Mourad, dans ce cadre, s'efforce de se mettre à l’écoute de la prétention des événements, c’est-à-dire de chercher à s’élaborer un entendement à partir des situations concrètes elles-mêmes. Dans cette république, la norme n’est donc plus donnée malgré le fait que Mourad soit « situé », elle est à –venir. Chaque acte de connaissance, chaque micro-démarche, chaque micro-décision illustre comment la « jectité » à laquelle Mourad est assujetti, l’a toujours/déjà situé dans une gamme infinie de possibilités interprétatives, comment il y a toujours du « soi » et de l’ « étranger » en chacun comme en lui. Car Mourad est autant le fils d'immigré qu'il est l'émigré de ses parents, la langue arabe qu'il ne comprend pas, mais aussi son propre émigré, incarnant le mouvement de sortie de soi, son choix pour la musique contre l'université l'attestant. Malik Chibane ne nie donc jamais l’individu et sa marge de re-composition créatrice qui s’invente contre mais aussi à partir de toutes les formes de détermination, dans un film où il s’agit plutôt d’inscrire la dépendance de Mourad, incorporer la nécessité de la partialité dans un horizon à découvrir, contre la puissance de domination du monde sur lui.
Ce que montre Ma part de Gaulois, finalement, c’est la genèse d’un rapport généalogique impossible où la France serait faite de tous les arrières-pays possibles, dans un espace non pas conquis mais sans cesse à arpenter d'une nouvelle unité de mesure. L'histoire d'un individu qui ne se résout pas à être un Ulrich de plus, homme sans qualités, une multitude de possibilités privées de centre ; limaille à laquelle manquerait un aimant pour retrouver sa cohésion.
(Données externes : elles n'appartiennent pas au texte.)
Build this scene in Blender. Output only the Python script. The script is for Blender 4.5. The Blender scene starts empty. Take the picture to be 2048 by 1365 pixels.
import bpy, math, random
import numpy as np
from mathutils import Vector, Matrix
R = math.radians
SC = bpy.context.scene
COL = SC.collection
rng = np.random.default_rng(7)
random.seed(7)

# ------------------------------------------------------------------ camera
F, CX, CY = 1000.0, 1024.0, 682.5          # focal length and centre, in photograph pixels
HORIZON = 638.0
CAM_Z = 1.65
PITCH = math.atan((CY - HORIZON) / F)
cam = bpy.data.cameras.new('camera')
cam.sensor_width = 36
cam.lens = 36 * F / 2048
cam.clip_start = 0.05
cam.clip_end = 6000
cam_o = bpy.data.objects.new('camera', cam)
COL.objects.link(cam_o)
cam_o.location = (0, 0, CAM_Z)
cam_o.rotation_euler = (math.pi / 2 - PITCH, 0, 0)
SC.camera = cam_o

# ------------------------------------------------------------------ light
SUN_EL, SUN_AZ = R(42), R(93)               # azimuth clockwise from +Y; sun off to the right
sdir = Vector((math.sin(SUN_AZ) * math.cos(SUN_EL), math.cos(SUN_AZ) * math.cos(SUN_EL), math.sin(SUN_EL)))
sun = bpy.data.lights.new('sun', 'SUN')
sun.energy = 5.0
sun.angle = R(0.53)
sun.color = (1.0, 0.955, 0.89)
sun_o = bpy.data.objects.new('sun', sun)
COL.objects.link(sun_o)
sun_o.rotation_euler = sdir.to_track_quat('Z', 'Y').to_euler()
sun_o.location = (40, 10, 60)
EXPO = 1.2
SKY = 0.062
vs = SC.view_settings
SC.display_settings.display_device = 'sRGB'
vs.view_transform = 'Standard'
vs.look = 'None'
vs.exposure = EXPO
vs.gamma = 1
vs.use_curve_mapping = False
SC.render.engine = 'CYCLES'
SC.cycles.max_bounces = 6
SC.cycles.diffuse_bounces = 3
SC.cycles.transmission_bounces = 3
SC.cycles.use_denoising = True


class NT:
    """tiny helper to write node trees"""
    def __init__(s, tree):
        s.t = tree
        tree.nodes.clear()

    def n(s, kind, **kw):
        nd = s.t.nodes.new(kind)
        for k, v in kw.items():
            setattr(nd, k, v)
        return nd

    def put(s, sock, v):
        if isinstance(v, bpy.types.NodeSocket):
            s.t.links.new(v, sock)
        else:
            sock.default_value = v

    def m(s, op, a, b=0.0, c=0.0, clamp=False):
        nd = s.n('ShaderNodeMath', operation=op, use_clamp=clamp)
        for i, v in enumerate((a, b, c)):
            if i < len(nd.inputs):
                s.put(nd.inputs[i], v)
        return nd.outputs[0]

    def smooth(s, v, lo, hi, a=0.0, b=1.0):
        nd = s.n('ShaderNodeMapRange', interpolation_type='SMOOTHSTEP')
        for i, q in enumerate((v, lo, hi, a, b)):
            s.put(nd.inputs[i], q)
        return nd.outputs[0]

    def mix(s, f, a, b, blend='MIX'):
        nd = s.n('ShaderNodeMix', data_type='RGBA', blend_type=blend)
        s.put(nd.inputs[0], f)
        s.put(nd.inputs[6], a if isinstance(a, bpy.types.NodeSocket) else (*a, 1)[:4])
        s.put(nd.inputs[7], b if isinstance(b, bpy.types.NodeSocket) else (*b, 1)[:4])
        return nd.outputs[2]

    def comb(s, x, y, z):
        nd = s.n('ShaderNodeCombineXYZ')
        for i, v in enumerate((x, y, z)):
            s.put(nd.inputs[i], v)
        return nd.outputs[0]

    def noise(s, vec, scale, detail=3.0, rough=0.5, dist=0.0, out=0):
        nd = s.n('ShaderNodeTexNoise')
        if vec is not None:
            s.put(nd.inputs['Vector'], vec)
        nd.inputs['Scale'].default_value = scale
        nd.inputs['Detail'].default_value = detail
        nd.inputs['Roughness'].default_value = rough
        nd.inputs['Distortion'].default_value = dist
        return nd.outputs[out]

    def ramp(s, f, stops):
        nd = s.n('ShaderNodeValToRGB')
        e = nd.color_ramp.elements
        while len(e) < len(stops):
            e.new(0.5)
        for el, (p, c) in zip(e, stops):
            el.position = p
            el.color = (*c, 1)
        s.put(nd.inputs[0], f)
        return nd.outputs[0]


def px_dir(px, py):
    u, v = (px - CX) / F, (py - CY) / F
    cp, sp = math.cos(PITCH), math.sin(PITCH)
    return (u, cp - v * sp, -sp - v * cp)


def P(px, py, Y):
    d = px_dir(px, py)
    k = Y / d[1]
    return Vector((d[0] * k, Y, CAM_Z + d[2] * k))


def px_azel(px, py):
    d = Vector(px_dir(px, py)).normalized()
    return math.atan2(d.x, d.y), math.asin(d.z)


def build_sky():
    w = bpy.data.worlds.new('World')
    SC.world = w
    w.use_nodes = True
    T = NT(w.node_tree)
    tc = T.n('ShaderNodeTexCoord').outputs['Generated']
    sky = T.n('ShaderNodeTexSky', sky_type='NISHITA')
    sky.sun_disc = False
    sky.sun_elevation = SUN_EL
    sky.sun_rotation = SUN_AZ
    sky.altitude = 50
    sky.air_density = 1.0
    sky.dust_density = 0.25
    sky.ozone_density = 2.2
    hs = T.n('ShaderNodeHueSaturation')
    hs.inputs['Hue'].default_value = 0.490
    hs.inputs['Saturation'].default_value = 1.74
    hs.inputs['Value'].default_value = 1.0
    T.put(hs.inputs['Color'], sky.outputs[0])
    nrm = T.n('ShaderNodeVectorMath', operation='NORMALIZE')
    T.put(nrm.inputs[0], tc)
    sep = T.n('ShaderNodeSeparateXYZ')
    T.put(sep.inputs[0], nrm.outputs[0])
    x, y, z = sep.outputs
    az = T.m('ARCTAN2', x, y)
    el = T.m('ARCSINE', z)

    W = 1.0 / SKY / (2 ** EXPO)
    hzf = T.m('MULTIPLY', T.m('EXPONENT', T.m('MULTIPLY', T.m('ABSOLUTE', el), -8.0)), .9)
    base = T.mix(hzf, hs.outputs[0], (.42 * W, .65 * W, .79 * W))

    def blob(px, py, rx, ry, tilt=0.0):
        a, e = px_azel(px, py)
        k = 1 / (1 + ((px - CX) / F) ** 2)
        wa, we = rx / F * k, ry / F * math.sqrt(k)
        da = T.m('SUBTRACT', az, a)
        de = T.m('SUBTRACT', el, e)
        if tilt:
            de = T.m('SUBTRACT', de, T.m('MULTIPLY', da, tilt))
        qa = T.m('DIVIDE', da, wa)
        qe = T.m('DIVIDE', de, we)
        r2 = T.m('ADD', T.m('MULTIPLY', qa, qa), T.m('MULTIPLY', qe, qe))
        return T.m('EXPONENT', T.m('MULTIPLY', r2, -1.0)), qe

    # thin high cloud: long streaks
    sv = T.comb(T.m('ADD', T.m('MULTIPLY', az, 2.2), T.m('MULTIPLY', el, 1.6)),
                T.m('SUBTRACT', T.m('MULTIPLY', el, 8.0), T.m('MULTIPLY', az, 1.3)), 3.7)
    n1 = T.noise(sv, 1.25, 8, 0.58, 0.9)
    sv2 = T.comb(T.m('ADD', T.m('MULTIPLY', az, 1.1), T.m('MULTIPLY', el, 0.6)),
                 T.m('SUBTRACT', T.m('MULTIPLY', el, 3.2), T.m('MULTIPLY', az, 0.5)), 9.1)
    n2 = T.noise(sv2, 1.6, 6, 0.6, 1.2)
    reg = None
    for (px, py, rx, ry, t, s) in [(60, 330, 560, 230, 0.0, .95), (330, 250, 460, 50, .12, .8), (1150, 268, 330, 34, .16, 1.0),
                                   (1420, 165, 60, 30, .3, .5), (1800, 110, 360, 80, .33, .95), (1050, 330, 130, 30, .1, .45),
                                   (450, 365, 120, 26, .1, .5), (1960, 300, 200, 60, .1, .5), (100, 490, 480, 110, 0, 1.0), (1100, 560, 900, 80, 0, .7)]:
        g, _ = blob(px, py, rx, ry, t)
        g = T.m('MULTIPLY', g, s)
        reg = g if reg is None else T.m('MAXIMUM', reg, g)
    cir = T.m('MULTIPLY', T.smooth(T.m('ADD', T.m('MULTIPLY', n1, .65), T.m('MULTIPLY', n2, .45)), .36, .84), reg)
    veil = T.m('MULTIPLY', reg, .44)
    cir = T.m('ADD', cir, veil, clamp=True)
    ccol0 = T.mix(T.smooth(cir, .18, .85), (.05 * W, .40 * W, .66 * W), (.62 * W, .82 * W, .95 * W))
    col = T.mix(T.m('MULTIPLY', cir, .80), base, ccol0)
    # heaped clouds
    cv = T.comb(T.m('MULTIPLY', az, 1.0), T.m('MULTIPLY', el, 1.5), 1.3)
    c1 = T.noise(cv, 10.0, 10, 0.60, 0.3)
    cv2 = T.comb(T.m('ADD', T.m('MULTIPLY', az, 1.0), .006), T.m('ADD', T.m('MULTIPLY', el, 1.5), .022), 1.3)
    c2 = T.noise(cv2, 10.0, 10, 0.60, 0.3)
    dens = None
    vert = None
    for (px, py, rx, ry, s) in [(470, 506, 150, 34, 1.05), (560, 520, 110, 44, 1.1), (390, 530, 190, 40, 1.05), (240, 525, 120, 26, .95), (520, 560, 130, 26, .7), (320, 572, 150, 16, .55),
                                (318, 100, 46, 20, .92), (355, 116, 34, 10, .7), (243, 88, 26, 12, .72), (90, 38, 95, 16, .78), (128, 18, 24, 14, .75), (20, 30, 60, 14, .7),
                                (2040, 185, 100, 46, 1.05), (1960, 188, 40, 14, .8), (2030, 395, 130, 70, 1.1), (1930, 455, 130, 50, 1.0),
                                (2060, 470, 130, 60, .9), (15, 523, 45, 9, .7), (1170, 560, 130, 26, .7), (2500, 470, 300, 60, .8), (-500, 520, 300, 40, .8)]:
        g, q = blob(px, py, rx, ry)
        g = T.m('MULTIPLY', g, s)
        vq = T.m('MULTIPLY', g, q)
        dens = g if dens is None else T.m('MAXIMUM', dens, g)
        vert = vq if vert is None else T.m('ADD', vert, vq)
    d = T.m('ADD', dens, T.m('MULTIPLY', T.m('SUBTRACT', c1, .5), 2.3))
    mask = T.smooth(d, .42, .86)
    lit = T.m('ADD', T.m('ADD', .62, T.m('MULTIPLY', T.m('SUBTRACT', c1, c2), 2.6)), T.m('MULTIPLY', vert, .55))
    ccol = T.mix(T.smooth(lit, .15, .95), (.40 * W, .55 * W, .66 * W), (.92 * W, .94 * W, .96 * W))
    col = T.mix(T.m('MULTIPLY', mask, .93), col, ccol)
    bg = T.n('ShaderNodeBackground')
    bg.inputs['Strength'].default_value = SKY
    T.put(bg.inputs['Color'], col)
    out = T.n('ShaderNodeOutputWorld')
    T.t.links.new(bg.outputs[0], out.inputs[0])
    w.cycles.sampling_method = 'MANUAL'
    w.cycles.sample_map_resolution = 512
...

Il faudrait ne jamais être sûr de rien sans renoncer à tout : trouver la forme juste de son doute comme l'allure de son pas, trouver la clé de son cadenas que chacun porte en son centre. Devenir, ce n'est pas simplement savoir tirer le meilleur parti de ses talents, mais aussi, comme Mourad dans le film, se faire Pierrot au visage de craie, qui tire magnifiquement parti de ses insuffisances comme un pays, à s'exaspérer dans le grandiose et l'unilatéral, contre sa propre fluidité, se minéraliserait en se construisant une obsessive pierre tombale, une défense destructrice dans les cippes funéraires de l'embaumement identitaire. Soit, pour Malik Chibane, d'avoir réalisé un film contre le délire ambiant de défense, une version symbolique de la mort par l’immobilité, une contre-attaque auto-mutilatrice désespérée qui, pour protéger sa fragile identité menacée sera toujours obligée d’opérer une énorme amputation d’elle-même. La France, comme tant d'autres États contemporains, croyant vivre la tragédie du crépuscule de sa République, dissoute dans la dimension de masse, réagit aujourd'hui en exacerbant trop souvent sa singularité jusqu’à la caricature, en prenant le risque de se rogner jusqu’à l’os. Parodie donquichottesque et solitaire où vit une ultime et impossible nostalgie pour le retour du même : toute politique qui transforme les formes de vie en souvenir représente un refuge en même temps qu’une prison, la totalité absente d'une demeure d’où la vie aurait été expulsée, où plus personne, finalement, n'aurait sa part.